詩篇第一巻 27篇
『One thing』
あなたは「一つのことを神に願え。」と問われたら、何を願うだろうか?
あの栄華を極めたソロモンも、そういえば「あなたに何を与えようか。願え。」(歴代誌第二1:7)との神の御声を聞き、彼は富でも財でも名誉でもないものを願った。それは、王として民を正しく導くための知恵と知識であり、これを神様は御心にかなう願いとして、受け入れられたのだった。すごいと思う。
今日開いている27編は、そのソロモンの父ダビデによる賛歌だ。状況的にはその歌から緊迫さを伺い知る。しかし同時に、その状況に打ちのめされない確信というのか、気迫をも伝わってくるから不思議だ。

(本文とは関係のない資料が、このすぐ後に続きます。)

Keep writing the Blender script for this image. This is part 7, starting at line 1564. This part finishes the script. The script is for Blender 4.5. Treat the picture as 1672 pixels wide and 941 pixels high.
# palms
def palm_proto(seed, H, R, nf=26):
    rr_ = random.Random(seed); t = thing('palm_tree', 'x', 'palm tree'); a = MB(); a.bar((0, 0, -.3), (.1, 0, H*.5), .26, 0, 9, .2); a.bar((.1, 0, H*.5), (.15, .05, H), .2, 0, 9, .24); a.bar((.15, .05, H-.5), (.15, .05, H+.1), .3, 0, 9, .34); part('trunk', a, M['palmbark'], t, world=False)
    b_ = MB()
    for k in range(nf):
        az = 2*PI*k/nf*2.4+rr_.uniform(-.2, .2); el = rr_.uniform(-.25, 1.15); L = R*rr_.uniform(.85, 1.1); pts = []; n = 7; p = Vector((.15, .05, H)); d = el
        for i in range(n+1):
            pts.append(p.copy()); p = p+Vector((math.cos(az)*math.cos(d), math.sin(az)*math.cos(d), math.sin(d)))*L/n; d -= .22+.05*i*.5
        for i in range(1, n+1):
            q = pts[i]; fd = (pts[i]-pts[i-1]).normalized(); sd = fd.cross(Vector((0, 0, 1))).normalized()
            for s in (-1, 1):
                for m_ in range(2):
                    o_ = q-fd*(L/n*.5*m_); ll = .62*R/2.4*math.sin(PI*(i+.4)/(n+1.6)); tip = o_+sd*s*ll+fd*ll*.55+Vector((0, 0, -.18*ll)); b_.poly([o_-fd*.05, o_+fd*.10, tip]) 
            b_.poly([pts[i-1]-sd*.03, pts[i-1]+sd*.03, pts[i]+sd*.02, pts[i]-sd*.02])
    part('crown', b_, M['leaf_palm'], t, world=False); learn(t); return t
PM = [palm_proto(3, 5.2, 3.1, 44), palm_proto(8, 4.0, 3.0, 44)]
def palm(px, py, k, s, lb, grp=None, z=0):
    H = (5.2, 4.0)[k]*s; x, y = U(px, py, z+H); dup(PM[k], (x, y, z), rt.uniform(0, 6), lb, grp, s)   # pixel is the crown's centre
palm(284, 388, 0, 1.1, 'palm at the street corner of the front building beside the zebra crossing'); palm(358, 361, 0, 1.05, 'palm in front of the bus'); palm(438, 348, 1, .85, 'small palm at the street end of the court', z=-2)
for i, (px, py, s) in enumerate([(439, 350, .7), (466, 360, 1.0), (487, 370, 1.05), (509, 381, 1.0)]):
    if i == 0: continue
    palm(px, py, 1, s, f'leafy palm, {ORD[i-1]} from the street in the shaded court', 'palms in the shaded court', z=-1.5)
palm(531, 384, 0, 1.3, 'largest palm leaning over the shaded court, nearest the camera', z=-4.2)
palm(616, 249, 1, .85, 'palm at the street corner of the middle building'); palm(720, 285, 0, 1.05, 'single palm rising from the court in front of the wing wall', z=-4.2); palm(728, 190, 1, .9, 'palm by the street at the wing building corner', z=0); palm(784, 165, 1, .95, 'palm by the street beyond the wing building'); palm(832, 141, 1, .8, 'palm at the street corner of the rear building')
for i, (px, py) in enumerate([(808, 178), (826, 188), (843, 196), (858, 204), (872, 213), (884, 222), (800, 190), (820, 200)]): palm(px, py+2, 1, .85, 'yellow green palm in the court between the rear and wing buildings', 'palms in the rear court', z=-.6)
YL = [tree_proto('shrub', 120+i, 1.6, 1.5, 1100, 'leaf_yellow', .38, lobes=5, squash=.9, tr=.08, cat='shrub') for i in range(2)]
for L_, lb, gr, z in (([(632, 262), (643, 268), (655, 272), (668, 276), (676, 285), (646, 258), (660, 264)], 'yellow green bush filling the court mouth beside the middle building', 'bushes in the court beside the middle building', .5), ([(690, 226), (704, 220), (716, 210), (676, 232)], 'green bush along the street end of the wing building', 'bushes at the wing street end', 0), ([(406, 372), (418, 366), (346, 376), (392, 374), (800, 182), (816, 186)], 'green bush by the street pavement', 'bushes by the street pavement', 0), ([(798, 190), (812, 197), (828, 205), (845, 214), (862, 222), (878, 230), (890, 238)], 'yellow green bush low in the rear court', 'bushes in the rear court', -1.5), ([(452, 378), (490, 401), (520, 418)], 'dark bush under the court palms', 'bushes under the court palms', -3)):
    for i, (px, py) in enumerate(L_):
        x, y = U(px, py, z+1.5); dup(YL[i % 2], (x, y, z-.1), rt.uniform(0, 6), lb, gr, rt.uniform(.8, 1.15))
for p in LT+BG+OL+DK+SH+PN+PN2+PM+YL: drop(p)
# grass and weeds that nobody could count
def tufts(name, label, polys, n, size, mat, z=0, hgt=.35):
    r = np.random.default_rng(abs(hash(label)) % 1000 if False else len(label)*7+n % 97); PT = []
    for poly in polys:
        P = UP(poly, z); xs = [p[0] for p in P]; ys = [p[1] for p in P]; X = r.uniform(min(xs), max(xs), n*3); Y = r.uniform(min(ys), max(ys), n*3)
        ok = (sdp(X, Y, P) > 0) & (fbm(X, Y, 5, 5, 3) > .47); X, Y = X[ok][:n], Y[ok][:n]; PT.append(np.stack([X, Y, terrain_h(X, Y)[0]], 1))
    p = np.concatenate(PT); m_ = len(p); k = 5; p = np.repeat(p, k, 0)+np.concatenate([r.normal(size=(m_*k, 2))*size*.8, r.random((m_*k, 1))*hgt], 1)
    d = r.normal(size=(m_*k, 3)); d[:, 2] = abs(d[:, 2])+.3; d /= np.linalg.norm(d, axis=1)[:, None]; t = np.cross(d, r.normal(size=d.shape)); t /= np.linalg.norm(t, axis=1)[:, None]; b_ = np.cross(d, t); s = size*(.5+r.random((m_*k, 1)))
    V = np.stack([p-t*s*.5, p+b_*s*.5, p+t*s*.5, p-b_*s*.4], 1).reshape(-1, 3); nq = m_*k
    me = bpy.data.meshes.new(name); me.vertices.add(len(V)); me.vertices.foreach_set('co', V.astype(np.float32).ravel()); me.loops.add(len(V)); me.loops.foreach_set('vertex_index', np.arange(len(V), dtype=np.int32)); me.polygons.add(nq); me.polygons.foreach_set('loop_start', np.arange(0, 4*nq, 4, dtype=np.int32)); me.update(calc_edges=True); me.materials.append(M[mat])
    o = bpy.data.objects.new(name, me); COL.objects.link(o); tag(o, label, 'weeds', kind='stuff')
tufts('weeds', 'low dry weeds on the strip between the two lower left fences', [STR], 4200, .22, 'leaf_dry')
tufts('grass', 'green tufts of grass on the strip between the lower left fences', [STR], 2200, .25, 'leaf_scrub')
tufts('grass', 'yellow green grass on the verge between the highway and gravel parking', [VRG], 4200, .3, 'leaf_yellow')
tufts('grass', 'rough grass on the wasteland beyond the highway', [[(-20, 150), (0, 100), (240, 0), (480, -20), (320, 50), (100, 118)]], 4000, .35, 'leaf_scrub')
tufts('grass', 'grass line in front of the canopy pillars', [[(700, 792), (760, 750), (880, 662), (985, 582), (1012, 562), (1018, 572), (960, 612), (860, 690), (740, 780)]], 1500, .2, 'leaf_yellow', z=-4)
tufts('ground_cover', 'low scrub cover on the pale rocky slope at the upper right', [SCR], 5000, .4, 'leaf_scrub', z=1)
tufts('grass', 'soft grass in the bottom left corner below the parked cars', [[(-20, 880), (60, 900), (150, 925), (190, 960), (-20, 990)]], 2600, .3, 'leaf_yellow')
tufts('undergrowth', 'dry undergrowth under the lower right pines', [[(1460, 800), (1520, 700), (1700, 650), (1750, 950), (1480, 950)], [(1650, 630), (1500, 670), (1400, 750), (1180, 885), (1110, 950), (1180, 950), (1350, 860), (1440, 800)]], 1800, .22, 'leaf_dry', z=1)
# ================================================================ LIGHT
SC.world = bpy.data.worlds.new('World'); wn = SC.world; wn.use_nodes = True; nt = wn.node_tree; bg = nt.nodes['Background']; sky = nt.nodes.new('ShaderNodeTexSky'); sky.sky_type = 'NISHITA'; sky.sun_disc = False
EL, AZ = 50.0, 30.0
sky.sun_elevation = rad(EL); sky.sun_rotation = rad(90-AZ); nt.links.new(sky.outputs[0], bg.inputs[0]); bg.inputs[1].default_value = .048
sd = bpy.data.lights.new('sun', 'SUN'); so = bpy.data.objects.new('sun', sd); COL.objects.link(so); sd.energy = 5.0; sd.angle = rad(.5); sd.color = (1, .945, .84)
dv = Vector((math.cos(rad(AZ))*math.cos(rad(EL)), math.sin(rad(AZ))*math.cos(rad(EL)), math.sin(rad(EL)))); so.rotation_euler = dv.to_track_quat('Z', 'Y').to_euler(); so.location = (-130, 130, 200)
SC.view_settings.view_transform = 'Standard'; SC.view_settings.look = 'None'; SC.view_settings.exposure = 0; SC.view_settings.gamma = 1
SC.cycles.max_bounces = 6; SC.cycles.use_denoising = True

「たとえ 私に対して陣営が張られても 私の心は恐れない。
たとえ 私に対して戦いが起こっても それにも私は動じない。」3節
普通であれば、状況がぐらつけば、私自身もぐらつくものだと思う。私という存在はすぐに状況に呑み込まれて支配されてしまう。だから、もし3節にあるような、私に対して陣営が張られたり、戦いが起こったりなんかしたら、慌てふためいて、早くこの状況をどうにかしてほしい、ということばかり考えるだろう。

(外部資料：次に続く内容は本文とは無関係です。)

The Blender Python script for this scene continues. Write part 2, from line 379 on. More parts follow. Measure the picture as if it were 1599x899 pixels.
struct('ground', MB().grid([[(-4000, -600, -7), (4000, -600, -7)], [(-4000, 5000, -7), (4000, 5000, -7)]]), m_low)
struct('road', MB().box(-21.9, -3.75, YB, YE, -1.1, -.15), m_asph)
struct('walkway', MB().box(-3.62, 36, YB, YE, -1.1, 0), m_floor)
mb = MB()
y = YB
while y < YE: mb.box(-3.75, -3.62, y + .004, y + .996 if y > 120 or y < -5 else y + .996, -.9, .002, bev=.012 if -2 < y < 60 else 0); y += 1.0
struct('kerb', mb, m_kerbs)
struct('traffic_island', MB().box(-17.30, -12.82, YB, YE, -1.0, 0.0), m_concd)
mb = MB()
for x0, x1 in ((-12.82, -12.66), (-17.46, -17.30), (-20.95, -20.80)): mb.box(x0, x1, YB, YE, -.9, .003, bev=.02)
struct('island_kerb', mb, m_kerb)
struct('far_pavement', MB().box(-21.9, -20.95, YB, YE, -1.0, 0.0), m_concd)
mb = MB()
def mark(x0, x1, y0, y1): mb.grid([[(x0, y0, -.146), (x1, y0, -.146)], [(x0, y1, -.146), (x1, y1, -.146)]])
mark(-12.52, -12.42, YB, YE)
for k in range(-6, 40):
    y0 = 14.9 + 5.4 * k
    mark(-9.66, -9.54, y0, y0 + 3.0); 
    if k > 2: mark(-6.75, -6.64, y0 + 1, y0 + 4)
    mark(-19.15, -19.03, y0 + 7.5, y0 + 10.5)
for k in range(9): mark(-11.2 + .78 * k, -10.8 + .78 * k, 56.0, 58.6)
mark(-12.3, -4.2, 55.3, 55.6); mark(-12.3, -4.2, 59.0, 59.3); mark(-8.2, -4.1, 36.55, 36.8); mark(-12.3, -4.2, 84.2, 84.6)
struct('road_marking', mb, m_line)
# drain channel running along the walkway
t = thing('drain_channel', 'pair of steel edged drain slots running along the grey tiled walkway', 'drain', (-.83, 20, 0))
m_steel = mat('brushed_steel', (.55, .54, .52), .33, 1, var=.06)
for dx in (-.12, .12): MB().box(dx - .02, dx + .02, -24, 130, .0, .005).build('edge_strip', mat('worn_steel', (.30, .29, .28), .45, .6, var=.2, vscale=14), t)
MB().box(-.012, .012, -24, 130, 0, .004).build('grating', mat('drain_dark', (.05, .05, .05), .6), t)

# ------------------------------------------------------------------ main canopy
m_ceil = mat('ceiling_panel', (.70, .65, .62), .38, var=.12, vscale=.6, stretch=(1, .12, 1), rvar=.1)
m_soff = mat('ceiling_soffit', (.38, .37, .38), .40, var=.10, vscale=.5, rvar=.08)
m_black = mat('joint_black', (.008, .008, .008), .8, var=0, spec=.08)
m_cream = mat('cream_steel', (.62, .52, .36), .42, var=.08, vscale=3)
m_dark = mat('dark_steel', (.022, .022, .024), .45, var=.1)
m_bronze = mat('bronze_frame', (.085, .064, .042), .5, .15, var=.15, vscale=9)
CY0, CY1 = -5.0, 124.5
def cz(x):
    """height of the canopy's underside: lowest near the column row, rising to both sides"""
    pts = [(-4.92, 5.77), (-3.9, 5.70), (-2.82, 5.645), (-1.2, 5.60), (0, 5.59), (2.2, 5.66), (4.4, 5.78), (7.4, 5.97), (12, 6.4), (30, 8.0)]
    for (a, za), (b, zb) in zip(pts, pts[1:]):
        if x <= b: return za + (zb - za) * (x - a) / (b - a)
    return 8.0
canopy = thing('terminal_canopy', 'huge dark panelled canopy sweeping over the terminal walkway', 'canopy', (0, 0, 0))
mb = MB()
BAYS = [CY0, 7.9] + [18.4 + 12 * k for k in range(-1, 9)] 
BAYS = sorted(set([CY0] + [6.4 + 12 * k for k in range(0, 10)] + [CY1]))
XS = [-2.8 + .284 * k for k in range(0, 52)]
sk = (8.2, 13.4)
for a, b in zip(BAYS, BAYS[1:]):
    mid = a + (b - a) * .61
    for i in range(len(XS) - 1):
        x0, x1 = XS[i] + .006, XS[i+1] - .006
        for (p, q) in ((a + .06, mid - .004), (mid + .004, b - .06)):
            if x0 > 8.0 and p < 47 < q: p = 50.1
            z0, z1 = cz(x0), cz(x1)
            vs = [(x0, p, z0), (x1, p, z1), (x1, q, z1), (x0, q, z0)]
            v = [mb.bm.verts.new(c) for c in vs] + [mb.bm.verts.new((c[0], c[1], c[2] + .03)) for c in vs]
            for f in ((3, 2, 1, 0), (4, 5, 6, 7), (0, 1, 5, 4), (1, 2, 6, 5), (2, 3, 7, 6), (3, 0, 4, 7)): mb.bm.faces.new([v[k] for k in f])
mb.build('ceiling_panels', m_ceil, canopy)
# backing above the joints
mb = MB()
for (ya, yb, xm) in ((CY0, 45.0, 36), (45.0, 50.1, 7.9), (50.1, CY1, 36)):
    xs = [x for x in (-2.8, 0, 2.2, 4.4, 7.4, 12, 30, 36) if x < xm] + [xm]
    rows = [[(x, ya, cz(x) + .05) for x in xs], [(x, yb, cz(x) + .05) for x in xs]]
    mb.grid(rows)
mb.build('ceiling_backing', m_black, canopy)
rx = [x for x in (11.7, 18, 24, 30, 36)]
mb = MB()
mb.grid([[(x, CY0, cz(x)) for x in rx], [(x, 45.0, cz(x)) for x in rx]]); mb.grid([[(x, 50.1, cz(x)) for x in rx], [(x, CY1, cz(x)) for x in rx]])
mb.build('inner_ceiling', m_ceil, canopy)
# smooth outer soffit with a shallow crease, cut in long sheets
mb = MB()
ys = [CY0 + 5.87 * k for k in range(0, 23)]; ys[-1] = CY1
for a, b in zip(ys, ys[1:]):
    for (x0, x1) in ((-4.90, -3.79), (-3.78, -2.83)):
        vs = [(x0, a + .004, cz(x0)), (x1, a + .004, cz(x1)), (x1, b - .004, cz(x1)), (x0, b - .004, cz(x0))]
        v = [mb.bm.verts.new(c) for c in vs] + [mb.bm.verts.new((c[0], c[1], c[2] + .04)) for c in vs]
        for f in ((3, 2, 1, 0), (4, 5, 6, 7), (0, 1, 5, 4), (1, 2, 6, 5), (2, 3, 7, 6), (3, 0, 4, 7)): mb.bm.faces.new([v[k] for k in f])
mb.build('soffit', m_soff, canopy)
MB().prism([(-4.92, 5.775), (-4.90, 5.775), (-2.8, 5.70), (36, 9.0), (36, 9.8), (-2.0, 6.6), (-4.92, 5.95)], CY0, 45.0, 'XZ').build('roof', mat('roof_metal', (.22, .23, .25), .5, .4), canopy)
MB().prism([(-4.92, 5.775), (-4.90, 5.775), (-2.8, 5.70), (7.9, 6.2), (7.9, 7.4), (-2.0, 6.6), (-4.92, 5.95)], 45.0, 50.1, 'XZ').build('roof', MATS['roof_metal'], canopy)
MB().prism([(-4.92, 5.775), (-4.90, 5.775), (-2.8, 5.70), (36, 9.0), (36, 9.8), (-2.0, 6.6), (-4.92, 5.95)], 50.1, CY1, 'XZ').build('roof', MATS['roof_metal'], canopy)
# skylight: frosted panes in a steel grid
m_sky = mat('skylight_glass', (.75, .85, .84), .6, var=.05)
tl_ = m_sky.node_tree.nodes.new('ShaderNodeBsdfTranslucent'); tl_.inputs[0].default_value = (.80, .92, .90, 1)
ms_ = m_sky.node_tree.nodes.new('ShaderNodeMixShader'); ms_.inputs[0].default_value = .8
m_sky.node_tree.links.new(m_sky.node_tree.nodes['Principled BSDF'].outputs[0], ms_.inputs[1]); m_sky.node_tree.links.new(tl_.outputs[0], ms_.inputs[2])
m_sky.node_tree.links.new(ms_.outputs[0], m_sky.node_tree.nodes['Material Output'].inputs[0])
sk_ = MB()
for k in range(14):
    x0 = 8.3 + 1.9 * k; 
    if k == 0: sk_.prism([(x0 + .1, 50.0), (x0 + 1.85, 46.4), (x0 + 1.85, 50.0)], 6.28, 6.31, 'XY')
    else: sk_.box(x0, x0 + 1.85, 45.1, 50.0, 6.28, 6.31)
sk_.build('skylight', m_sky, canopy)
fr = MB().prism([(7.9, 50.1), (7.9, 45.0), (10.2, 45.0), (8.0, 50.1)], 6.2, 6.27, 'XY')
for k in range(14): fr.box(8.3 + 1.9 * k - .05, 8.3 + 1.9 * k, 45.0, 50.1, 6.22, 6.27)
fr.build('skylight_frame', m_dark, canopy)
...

しかし、この信仰者は違う。この状況を見ないようにしているだけなのか、気にしていないだけなのか、この状況を超えた存在へと必死に目を注ぎ続ける。
4節のことばに注目したい。
「一つのことを私は願った。それを私は求めている。
私のいのちの日の限り 主の家に住むことを。
主の麗しさに目を注ぎ その宮で思いを巡らすために。」
彼にとってのOne thing、ただ一つの願いは、状況云々ではなく「主の家」という主の臨在に憩うことだった。彼は、身体的にも心的にも一番の安全な場所を知っていた。揺れる状況、揺れる自分を、全く微動だにしない揺れないお方、神の臨在に置きたくて、そのOne thingを願い求めたのだ。
これこそ、私たちに与えられている信仰そのものが働きかけてくれる力だと思う。
良い状況でも悪い状況でも、変わらない主の麗しさに目を注ぎ、その臨在の中で思いに耽ることのできるその時間。日ごとのディボーションもそうだ。この時ばかり麗しい主にある臨在が、私を取り巻く状況から解放してくれる。そして、力を与えてくれる。励ましや慰めを与えてくれる。
私も、このOne thingを一生、願い求めていきたい。